元々、断熱の考え方は北欧の寒い地方で発達したもので、冬の寒さをしのぐために開発された技術です。

冬の寒さが厳しい北海道では有効でしょうが、

温帯(亜熱帯?)の日本で本当に高断熱は必要なのでしょうか


日本には古来から、「家のつくりようは夏を旨とすべし」と吉田兼好の言葉があるように、

日本の家は夏の暑さ対策を第一に考えるべきであったのに、

いつのまにか高断熱がもてはやされるようになっています。


寒い国の断熱の考え方は、室内の熱を外に出さないという考え方です。

暖炉で薪を燃やして空気を暖め、暖めた空気を絶対に逃がしたくないという切実な思いが伝わるような技術です。

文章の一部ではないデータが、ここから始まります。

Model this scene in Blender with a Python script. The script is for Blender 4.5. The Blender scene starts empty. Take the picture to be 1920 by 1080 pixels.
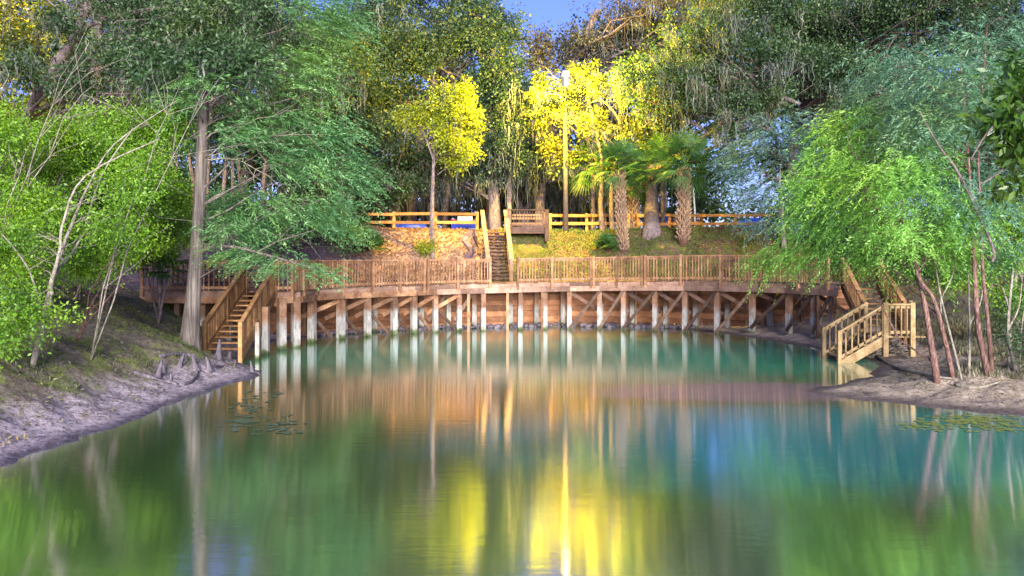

一方、北欧の夏は快適なので、熱環境をコントロールする必要はありませんが、

日本では夏の熱環境をもコントロールする必要があるので、

日本の高断熱には外部からの熱を遮断するという考え方が強調されている気がします。


しかし、いかに高断熱の家だからといって、断熱だけで夏の暑さを防ぐことはできません。

室内の熱を逃がさない高断熱の家は、室内に籠った熱を外に逃がさない灼熱の家になるはずだからです。


そこで登場するのがエアコンです。断熱性能を高くして、外部環境環境からの影響を小さくし、

エアコンで作った冷たい空気を外へ逃がさないというのが、日本における高断熱の成立条件なのです。


高気密が成立していない住宅において、高断熱はすでに成立していないのですが、

電気だけに頼ることが問題となった現代において、

エアコンをもう一つの成立条件としていることにも問題があると言わざるを得ません。


現代は、夜に窓を開けて眠れるような平和な世の中ではないので、

どうしても夜には窓を閉めてエアコンをつける必要がありますが、

大量の断熱材と、ガラスを二重にした高気密サッシにより室内に籠った熱を

エアコンで冷すのはあまりにもバカげています。


少なくとも昼間は窓を全開にして、室内の風通しを良くして過ごし、

夜には室内の熱が自然に逃げていくような、設備に頼ることのない熱環境整備は可能だと思います。

高気密高断熱なんて必要ないのです。


高気密高断熱を謳い文句に外部環境と室内環境を遮断し、設備で熱環境をコントロールするのではなく、

外部環境をうまく取り入れることで、自然エネルギーを利用することは可能だと思います。